What is expected:
In the records below, find the line with "452. More parts follow." and the line with "b.build('flywheel', 'drum', en, local=True)"; return exactly those lines and every line between them.

begin Supplied material

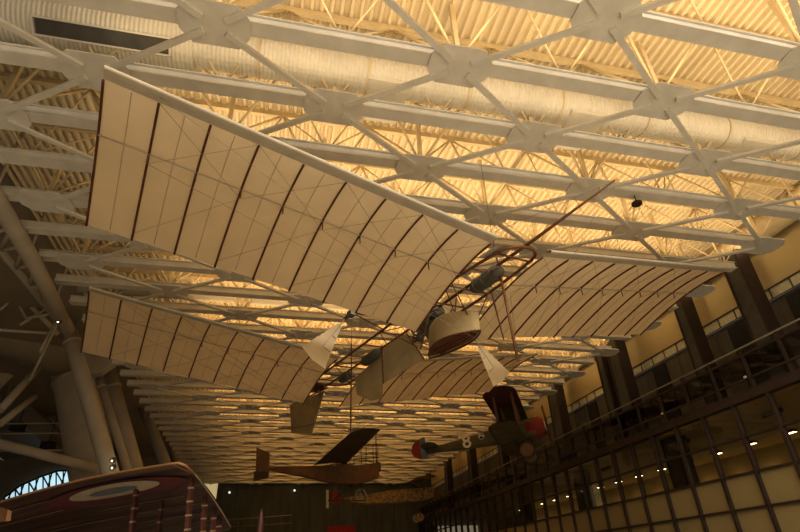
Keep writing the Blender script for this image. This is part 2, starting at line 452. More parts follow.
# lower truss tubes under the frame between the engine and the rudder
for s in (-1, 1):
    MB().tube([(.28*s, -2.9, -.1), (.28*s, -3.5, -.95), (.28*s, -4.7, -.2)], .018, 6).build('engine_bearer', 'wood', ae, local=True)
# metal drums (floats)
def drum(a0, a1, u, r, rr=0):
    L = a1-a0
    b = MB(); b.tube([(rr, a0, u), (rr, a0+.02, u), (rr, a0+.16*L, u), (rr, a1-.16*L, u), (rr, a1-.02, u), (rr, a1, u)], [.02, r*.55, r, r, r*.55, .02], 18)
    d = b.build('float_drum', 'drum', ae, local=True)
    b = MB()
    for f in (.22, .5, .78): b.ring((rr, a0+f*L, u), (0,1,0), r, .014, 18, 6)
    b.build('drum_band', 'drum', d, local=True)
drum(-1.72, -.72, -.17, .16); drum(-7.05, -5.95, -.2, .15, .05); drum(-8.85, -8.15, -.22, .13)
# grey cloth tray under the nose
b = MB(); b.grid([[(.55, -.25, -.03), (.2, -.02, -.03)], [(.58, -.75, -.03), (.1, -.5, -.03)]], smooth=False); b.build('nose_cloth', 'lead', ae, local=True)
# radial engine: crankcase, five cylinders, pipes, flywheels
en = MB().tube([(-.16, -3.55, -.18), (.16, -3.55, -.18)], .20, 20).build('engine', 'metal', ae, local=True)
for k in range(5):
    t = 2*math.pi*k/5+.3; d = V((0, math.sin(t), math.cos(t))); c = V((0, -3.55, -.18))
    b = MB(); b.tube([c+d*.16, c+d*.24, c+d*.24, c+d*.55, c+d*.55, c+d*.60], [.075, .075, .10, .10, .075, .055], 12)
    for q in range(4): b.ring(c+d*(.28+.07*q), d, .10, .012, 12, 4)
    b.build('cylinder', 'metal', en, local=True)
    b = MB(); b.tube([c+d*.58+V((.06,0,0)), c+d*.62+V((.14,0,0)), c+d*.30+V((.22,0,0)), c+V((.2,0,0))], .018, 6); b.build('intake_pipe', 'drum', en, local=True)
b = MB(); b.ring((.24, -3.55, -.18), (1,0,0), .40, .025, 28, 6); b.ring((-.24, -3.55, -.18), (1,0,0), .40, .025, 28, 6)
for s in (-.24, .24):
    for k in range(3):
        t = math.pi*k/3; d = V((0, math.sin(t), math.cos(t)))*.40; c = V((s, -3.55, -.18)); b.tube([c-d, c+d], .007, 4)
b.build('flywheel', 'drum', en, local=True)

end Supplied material
begin Supplied material

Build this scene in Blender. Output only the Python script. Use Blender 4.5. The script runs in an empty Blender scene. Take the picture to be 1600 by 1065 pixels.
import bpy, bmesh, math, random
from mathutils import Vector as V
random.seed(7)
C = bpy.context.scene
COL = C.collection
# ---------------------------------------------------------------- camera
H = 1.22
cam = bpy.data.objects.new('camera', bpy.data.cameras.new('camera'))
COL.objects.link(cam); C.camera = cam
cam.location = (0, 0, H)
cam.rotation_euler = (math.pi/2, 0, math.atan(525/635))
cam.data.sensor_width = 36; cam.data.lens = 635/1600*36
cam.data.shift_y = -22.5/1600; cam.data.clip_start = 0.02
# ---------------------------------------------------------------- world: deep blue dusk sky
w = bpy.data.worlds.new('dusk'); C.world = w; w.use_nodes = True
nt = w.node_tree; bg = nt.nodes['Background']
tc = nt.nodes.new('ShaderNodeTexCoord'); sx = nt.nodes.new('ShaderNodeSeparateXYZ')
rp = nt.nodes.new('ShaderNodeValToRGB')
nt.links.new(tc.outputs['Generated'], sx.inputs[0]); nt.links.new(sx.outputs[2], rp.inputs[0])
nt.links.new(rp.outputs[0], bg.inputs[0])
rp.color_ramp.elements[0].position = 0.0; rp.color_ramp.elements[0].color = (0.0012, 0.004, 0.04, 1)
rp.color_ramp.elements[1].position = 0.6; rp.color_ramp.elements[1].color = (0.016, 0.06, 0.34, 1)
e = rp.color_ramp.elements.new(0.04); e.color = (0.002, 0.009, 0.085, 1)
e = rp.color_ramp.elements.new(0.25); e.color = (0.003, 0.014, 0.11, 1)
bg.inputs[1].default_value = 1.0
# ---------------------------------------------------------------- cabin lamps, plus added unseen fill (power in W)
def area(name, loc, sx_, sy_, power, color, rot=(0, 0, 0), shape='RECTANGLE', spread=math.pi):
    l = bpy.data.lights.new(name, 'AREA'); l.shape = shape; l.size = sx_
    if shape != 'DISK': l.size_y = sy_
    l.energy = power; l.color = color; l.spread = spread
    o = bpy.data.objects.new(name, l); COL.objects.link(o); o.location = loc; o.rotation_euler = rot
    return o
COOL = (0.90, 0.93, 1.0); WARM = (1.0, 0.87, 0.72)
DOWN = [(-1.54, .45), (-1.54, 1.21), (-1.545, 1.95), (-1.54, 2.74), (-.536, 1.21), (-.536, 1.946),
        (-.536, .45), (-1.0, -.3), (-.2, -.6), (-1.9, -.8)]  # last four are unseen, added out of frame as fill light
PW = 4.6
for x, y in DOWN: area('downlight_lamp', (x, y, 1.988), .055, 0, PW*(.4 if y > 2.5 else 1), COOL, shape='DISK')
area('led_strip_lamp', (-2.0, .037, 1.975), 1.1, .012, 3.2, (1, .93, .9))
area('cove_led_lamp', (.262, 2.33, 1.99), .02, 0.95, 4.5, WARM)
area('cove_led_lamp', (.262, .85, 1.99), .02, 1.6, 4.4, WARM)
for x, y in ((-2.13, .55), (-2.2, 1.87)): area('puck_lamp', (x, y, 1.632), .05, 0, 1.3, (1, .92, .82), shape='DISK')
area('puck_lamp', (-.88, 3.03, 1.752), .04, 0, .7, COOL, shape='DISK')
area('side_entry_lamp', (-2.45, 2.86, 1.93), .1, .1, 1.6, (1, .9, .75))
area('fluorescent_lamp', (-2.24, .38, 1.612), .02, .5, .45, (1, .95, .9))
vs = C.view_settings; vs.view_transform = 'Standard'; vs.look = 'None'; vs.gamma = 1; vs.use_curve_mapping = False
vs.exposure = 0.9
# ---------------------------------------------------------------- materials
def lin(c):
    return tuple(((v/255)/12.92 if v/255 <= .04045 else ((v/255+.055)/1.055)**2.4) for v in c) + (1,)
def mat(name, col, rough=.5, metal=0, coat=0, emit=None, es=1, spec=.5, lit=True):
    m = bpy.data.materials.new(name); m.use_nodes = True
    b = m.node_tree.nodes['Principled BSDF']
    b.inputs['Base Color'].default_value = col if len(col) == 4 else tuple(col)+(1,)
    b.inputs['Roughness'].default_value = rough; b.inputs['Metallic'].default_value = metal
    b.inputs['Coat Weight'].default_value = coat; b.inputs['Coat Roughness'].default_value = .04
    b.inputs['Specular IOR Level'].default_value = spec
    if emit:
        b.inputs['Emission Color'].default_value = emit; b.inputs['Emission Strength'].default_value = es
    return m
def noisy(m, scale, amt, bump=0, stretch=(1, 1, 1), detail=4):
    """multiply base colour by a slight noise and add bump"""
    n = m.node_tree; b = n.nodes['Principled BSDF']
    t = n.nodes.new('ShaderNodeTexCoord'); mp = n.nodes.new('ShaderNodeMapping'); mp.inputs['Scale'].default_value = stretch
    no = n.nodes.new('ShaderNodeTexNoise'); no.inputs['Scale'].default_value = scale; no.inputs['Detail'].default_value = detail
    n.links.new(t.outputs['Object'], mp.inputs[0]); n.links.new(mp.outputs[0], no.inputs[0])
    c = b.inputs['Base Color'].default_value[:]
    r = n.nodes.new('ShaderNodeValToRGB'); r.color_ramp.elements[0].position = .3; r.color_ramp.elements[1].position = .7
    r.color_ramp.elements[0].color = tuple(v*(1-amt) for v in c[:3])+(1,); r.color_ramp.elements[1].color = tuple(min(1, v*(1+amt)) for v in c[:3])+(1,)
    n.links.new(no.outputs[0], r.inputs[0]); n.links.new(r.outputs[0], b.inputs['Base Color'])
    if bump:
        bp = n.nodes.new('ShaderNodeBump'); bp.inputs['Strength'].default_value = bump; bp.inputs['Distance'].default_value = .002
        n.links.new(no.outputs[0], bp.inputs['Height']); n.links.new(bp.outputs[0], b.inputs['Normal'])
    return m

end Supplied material
begin Supplied material

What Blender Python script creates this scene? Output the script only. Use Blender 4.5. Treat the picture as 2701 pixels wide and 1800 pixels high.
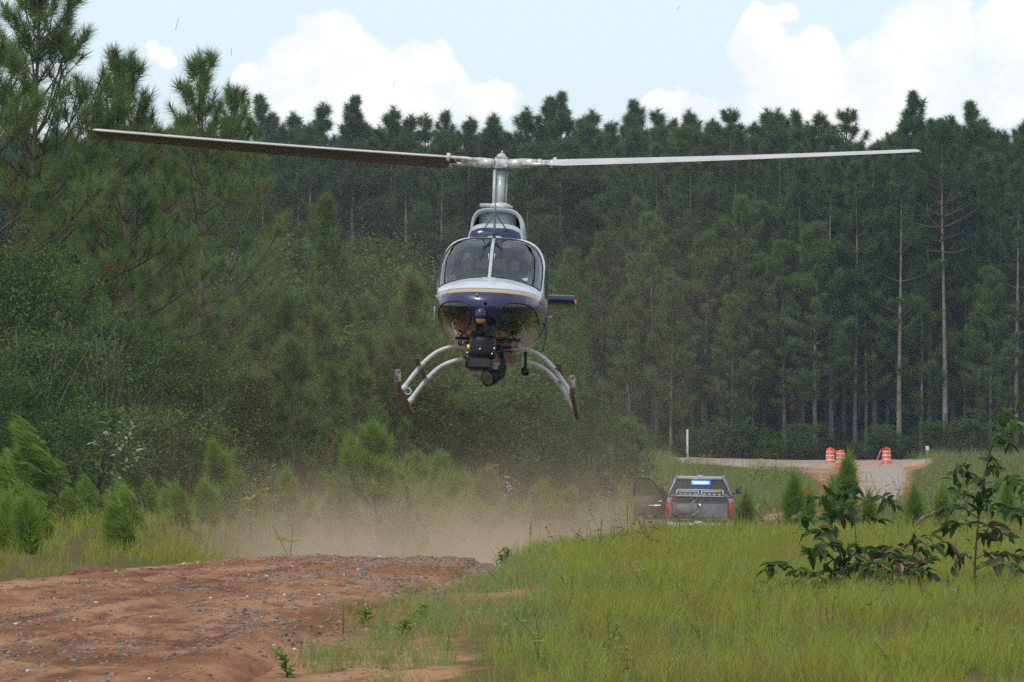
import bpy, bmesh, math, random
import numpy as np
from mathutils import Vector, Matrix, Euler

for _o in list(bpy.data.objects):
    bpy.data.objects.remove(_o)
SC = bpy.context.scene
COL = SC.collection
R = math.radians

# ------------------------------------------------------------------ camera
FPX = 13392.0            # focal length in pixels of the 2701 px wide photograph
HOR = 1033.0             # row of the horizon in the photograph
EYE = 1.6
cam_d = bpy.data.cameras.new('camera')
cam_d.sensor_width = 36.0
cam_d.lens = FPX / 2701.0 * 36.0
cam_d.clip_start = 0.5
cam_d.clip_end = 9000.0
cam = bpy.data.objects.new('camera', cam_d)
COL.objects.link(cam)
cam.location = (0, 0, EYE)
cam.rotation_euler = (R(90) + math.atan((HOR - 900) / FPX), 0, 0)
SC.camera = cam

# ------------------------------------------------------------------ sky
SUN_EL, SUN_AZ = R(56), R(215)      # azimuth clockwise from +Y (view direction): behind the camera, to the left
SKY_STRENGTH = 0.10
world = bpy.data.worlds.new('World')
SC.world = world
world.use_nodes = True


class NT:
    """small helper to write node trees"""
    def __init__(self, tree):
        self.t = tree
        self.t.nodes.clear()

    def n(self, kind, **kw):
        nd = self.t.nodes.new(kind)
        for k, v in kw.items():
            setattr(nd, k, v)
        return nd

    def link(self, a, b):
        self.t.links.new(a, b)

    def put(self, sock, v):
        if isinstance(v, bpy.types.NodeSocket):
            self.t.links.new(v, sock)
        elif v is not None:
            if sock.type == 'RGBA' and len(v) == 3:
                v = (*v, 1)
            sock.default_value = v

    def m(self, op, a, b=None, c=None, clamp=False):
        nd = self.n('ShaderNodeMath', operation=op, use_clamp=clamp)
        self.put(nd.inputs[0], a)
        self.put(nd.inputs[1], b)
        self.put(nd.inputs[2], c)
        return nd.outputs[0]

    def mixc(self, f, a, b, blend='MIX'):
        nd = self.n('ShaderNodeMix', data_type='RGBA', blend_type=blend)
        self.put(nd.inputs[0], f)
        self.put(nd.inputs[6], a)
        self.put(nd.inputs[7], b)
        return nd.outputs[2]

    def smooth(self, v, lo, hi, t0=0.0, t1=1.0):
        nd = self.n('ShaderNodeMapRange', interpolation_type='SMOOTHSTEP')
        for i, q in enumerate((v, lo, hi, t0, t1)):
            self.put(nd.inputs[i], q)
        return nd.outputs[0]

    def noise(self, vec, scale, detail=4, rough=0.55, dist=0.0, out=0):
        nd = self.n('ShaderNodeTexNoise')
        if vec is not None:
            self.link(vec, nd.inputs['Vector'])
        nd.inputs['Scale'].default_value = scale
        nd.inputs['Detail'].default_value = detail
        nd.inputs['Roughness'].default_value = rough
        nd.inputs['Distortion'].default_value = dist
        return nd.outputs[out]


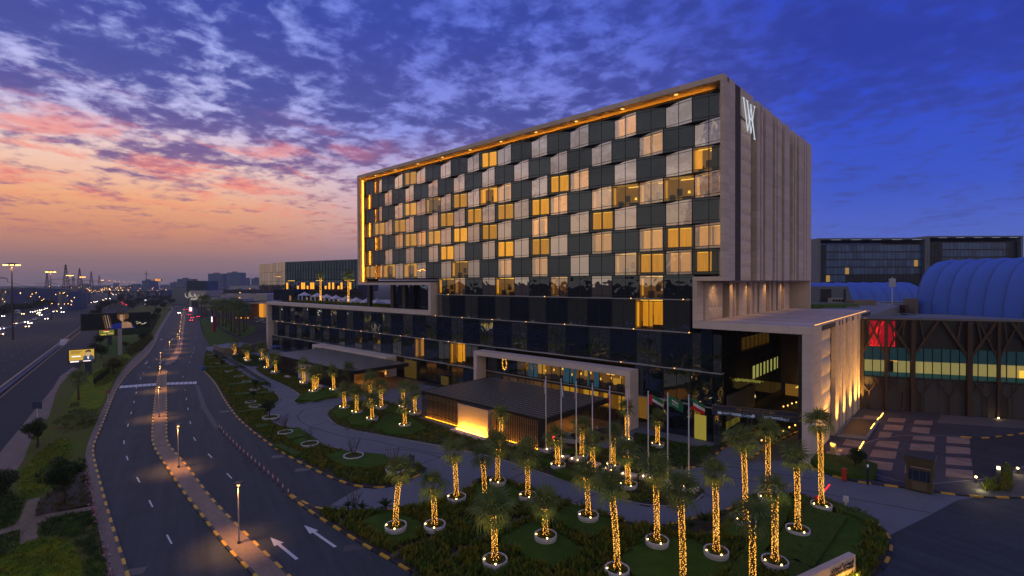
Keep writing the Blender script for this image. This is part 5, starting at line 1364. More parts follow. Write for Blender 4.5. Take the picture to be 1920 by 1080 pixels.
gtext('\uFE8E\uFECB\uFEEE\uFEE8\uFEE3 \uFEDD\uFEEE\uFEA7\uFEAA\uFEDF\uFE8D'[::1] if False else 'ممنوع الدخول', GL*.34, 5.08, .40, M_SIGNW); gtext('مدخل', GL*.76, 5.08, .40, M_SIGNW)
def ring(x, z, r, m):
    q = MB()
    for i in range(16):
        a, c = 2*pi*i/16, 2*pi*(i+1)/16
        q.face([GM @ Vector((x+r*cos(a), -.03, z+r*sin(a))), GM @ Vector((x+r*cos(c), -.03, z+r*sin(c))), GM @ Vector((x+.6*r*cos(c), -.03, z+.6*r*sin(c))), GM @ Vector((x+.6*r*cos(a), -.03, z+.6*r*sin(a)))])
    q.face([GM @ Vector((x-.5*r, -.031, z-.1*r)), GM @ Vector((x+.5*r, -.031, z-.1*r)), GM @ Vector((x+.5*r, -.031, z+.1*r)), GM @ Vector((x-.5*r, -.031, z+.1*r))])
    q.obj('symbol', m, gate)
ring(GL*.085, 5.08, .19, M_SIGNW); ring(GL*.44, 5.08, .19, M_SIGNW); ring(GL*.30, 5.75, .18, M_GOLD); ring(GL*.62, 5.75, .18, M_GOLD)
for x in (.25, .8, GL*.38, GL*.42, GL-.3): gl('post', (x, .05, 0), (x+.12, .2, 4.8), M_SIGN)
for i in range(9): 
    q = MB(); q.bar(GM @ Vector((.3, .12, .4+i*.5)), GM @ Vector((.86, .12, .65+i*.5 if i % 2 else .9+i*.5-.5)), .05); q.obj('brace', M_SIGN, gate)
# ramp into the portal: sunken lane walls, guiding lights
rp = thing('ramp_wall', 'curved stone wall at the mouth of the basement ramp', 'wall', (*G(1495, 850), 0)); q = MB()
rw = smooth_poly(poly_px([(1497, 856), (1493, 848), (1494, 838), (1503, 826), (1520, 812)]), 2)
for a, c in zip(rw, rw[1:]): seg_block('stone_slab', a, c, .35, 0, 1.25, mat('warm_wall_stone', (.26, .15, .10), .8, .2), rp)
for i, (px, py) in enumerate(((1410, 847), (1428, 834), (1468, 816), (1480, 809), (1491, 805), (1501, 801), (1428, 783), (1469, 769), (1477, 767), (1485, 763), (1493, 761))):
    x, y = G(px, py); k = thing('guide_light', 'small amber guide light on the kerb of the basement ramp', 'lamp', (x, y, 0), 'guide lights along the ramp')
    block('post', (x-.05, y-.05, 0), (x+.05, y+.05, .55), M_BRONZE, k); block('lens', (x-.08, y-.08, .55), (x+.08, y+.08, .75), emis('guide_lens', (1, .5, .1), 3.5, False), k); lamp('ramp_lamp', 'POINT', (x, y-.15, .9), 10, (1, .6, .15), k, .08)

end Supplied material

Result below:
Keep writing the Blender script for this image. This is part 2, starting at line 452. More parts follow.
# lower truss tubes under the frame between the engine and the rudder
for s in (-1, 1):
    MB().tube([(.28*s, -2.9, -.1), (.28*s, -3.5, -.95), (.28*s, -4.7, -.2)], .018, 6).build('engine_bearer', 'wood', ae, local=True)
# metal drums (floats)
def drum(a0, a1, u, r, rr=0):
    L = a1-a0
    b = MB(); b.tube([(rr, a0, u), (rr, a0+.02, u), (rr, a0+.16*L, u), (rr, a1-.16*L, u), (rr, a1-.02, u), (rr, a1, u)], [.02, r*.55, r, r, r*.55, .02], 18)
    d = b.build('float_drum', 'drum', ae, local=True)
    b = MB()
    for f in (.22, .5, .78): b.ring((rr, a0+f*L, u), (0,1,0), r, .014, 18, 6)
    b.build('drum_band', 'drum', d, local=True)
drum(-1.72, -.72, -.17, .16); drum(-7.05, -5.95, -.2, .15, .05); drum(-8.85, -8.15, -.22, .13)
# grey cloth tray under the nose
b = MB(); b.grid([[(.55, -.25, -.03), (.2, -.02, -.03)], [(.58, -.75, -.03), (.1, -.5, -.03)]], smooth=False); b.build('nose_cloth', 'lead', ae, local=True)
# radial engine: crankcase, five cylinders, pipes, flywheels
en = MB().tube([(-.16, -3.55, -.18), (.16, -3.55, -.18)], .20, 20).build('engine', 'metal', ae, local=True)
for k in range(5):
    t = 2*math.pi*k/5+.3; d = V((0, math.sin(t), math.cos(t))); c = V((0, -3.55, -.18))
    b = MB(); b.tube([c+d*.16, c+d*.24, c+d*.24, c+d*.55, c+d*.55, c+d*.60], [.075, .075, .10, .10, .075, .055], 12)
    for q in range(4): b.ring(c+d*(.28+.07*q), d, .10, .012, 12, 4)
    b.build('cylinder', 'metal', en, local=True)
    b = MB(); b.tube([c+d*.58+V((.06,0,0)), c+d*.62+V((.14,0,0)), c+d*.30+V((.22,0,0)), c+V((.2,0,0))], .018, 6); b.build('intake_pipe', 'drum', en, local=True)
b = MB(); b.ring((.24, -3.55, -.18), (1,0,0), .40, .025, 28, 6); b.ring((-.24, -3.55, -.18), (1,0,0), .40, .025, 28, 6)
for s in (-.24, .24):
    for k in range(3):
        t = math.pi*k/3; d = V((0, math.sin(t), math.cos(t)))*.40; c = V((s, -3.55, -.18)); b.tube([c-d, c+d], .007, 4)
b.build('flywheel', 'drum', en, local=True)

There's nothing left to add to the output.